Vous ne pourrez que vous intéresser à l’économie, cette nourriture des nations, aux mécanismes qui produisent des biens que chacun consomme, et pourquoi nous sommes trop chers ou plus habiles, pourquoi il est nécessaire de vendre ce que nous savons faire pour acheter ce qui nous manque, pourquoi sans liberté d’entreprendre on ne peut que subir. Et vous aurez compris très vite la raison qui pousse à s’intéresser au travail, à l’industrie, aux services, avant (bien avant) de se préoccuper de la guerre au loin ou du « prestige » diplomatique.

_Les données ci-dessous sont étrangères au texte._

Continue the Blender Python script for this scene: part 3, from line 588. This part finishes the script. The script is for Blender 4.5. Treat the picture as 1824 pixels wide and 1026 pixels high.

Un Président qui n’agit qu’à l’extérieur est comme un père qui court les cafés ou les réunions, délaissant ses enfants.

Vous aurez alors souci d’éducation et de savoir, vous récriminerez contre les criminels qui, au prétexte de « pédagogie », tentent d’imposer leur idéologie de classe, nivelant tout pour apparaître comme « spécialistes » et prendre ainsi le pouvoir.

Vous n’aurez que mépris pour ces faux savants qui écrivent des manuels abscons où, en trois chapitres, vous n’aurez toujours rien compris vous, adulte, à la fécondation et au patrimoine génétique – alors qu’une série de définitions de base auraient largement suffi pour saisir.

Vous trouverez inepte qu’on oblige les gamins à user de linguistique universitaire en cours de français pour décortiquer un texte, sans aucun souci de la beauté des mots en phrases judicieusement assemblées.
Vous regarderez, ébahis, les exercices de math où l’élève doit trouver « la largeur d’un ruisseau » alors que la réponse juste est au-delà de 50 mètres – soit en bon français « un fleuve » ! Le cloisonnement des disciplines, l’illettrisme des rédacteurs, l’indigence des méthodes pédagogo, tout cela vous sautera aux yeux – pour peu que vous vous intéressiez à ce que font vos enfants.

Vous aurez l’intuition du pourquoi les crédits de recherche sont si faibles et le train de vie de l’Élysée si dispendieux, pourquoi les chars et les avions apparaissent prioritaires pour aller frimer au Liban, en Bosnie, en Côte d’Ivoire, en Afghanistan, au Tchad, au Gabon, au Congo, Bosnie, en Syrie et dans toutes ces contrées bien loin, où rien n’est contrôlable par le citoyen, et alors qu’existent des organismes internationaux comme l’ONU ou des forces locales aptes à remplir les missions sans que les « missiés » s’en mêlent.

Et vous comprendrez alors mieux la politique : l’école « à la française » ressemble à la politique « à la française » – élitiste, hiérarchique, clanique.

  • S’asseyant sur toute tradition s’il s’agit de capter le pouvoir.
  • Déclarant n’importe quoi pourvu que ce soit médiatique.
  • Se moquant surtout du monde : des enfants, des gens, de vous.

La famille n’est pas la société, mais élever des petits d’hommes vous rend plus « politique » que ceux dont c’est l’avide métier.